San Jose Mercury News

Sunday, May 10, 1998

Bilingual Education Has Failed
It's time to switch.
By RON K. UNZ

PROPOSITION 227, the "English for the Children" initiative, is likely to pass on June 2. A successful legal challenge is improbable; the Clinton administration admits the measure is constitutional and in accordance with federal law.

What will happen when school starts in September?

Limited-English children will be placed in intensive English programs, then transferred to regular classes once they've learned enough English to handle school work in English. This will take probably just a few months for the average kindergartner.

This is the path followed in virtually every other major nation with large numbers of immigrant children.

Most bilingual teachers will be teaching the same students in the same classrooms at the same schools -- but teaching them primarily in English instead of Spanish.

They may use children's native language some of the time, as long as the "overwhelming majority of the instruction" is in English. (Regular foreign language programs would be unaffected.)

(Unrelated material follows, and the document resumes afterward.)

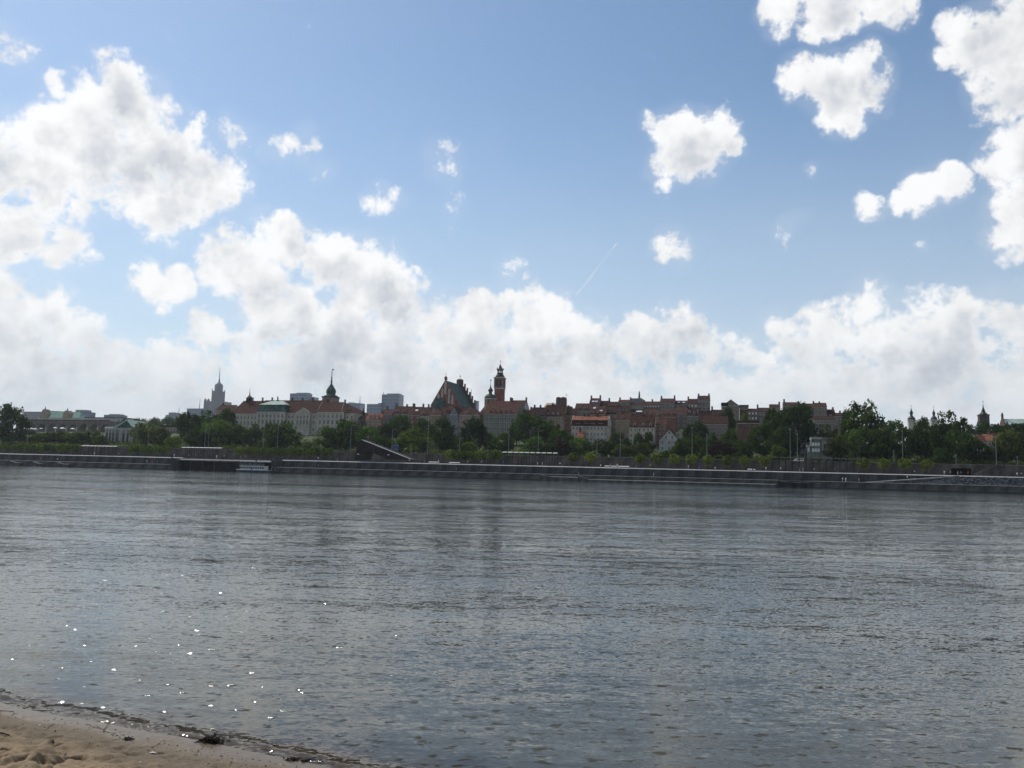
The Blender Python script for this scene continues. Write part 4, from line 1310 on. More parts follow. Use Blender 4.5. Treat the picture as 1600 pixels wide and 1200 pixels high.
def build_skyscraper():
    v = 1900.0
    zb = H(v) - 2
    u, _, _ = site(341, 620, v)
    t = thing('stepped_skyscraper', 'tall grey stepped stone tower with needle spire on the left skyline', 'skyscraper', W(u, v, zb), TH)
    Z = lambda py: site(341, py, v)[1] - zb
    k = site(341, 620, v)[2].y / FPX * 1.03
    f = lambda half, y0, y1, nm, m='tower_stone', d=None: MB().box(-half * k, half * k, -(d or half) * k, (d or half) * k, Z(y0), Z(y1), m).build(nm, t)
    f(16.0, 700, 628.0, 'lower_block', d=12)
    for x in (-14.5, -9, 9, 14.5):
        MB().box((x - 1.2) * k, (x + 1.2) * k, -12.2 * k, -9 * k, Z(628), Z(625.2), 'tower_stone').build('corner_turret', t)
        MB().lathe([(.9 * k, Z(625.2)), (.1, Z(622.6))], 4, 'tower_stone', x * k, -10.5 * k, SQ).build('pinnacle', t)
    f(6.9, 629, 611.5, 'shaft')
    fin = MB().box(-.42 * k, .42 * k, -7.2 * k, -6.91 * k, Z(629), Z(613), 'tower_stone').mesh('rib')
    for x in (-6, -4, -2, 0, 2, 4, 6):
        inst('rib', fin, t, (x * k, 0, 0))
    for x in (-6.4, 6.4):
        for y in (-6.4, 6.4):
            MB().lathe([(.8 * k, Z(611.5)), (.7 * k, Z(609.6)), (.1, Z(607.8))], 4, 'tower_stone', x * k, y * k, SQ).build('pinnacle', t)
    f(4.3, 611.5, 601.8, 'upper_stage')
    c = MB().lathe([(5.6 * k, Z(601.8)), (5.6 * k, Z(600.8)), (3.6 * k, Z(599.4)), (2.6 * k, Z(598.6)), (1.5 * k, Z(597.2)), (1.2 * k, Z(594)), (.8 * k, Z(592.6))], 8, 'tower_stone', rot=math.pi / 8).build('crown', t)
    MB().lathe([(.75 * k, Z(592.8)), (.55 * k, Z(584)), (.12 * k, Z(573.4))], 6, 'tower_stone').build('spire', c)


build_skyscraper()


# ---------------------------------------------------------------- far left group
def build_left_palace():
    v = 720.0
    zb = H(v) - 1
    u, _, _ = site(94, 655, v)
    t = thing('green_roofed_palace', 'distant pale palace with a long green roof and two gables at far left', 'palace', W(u, v, zb), TH)
    X = lambda px: site(px, 650, v)[0] - u
    Z = lambda py, px=94: site(px, py, v)[1] - zb
    MB().box(X(60), X(128), 0, 24, 0, Z(652.5), 'stone').build('wall', t)
    MB().add([(X(62), -.5, Z(652.5)), (X(125), -.5, Z(654)), (X(125), 24, Z(654)), (X(62), 24, Z(652.5)), (X(68), 12, Z(640.8)), (X(116), 12, Z(643.0))],
             [(0, 1, 5, 4), (1, 2, 5), (2, 3, 4, 5), (3, 0, 4), (0, 3, 2, 1)], 'copper_green').build('roof', t)
    for px, yt in ((69, 639.5), (104, 641.5)):
        g = MB().prism([(X(px - 5.5), Z(654)), (X(px + 5.5), Z(654)), (X(px + 4.5), Z(646)), (X(px + 1.2), Z(yt)), (X(px - 1.2), Z(yt)), (X(px - 4.5), Z(646))], -1.8, 8, 'y', 'ochre').build('gable_bay', t)
        MB().lathe([(.9, Z(yt) - 1), (.9, Z(yt) + 1.2), (.15, Z(yt) + 5)], 6, 'lead_dark', X(px), 1).build('finial', g)
    add_windows(t, [X(63 + 5.2 * k) for k in range(13)], Z(659), 2.0, 3.2)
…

Parents could seek waivers if they preferred bilingual education, or other alternatives to English immersion, for their children. For example, non-English-speaking children who enter California schools at the age of 13 or 14 might benefit from being taught academic subjects in their native language while they learned English over several years.

Under Prop. 227, we would expect a limited number of bilingual programs to survive in California, but as voluntary magnet schools, concentrating the personnel and resources needed to effectively implement their difficult curriculum.

"Dual" or "two-way" immersion schools, such as the River Glen School in San Jose Unified, might continue largely unchanged. These programs -- popular with upper-middle-class families -- mix native-English and native-Spanish speakers who are immersed in a nearly-all-Spanish curriculum in kindergarten, with English gradually introduced in later grades. Occasionally such a program combines English-speaking with Chinese-speaking students.

Proposition 227 exempts students who already know English; parents of the Spanish-speaking students can apply for a waiver. So long as enrollment is truly voluntary and the Spanish-speaking students benefit educationally, there would be little problem receiving waivers. One minor change is that the first 30 days of each school year would have to be taught primarily in English.

By reducing the number of special programs and moving students rapidly to English, Proposition 227 should save hundreds of millions of dollars each year, which could be spent on more textbooks, newer computers and other needs.

The initiative allocates $50 million a year -- a small fraction of the likely savings -- to fund adult English literacy programs. If immigrant parents improve their English skills, they can better help their children with their homework, and the entire family can learn English together.

Bilingual education began some 30 years ago as a well-intentioned experiment. It is time to admit that the experiment has failed, and switch our schools to the system used successfully in most of the rest of the world.

Ron Unz, a software entrepreneur in Palo Alto, chairs the "English for the Children" campaign.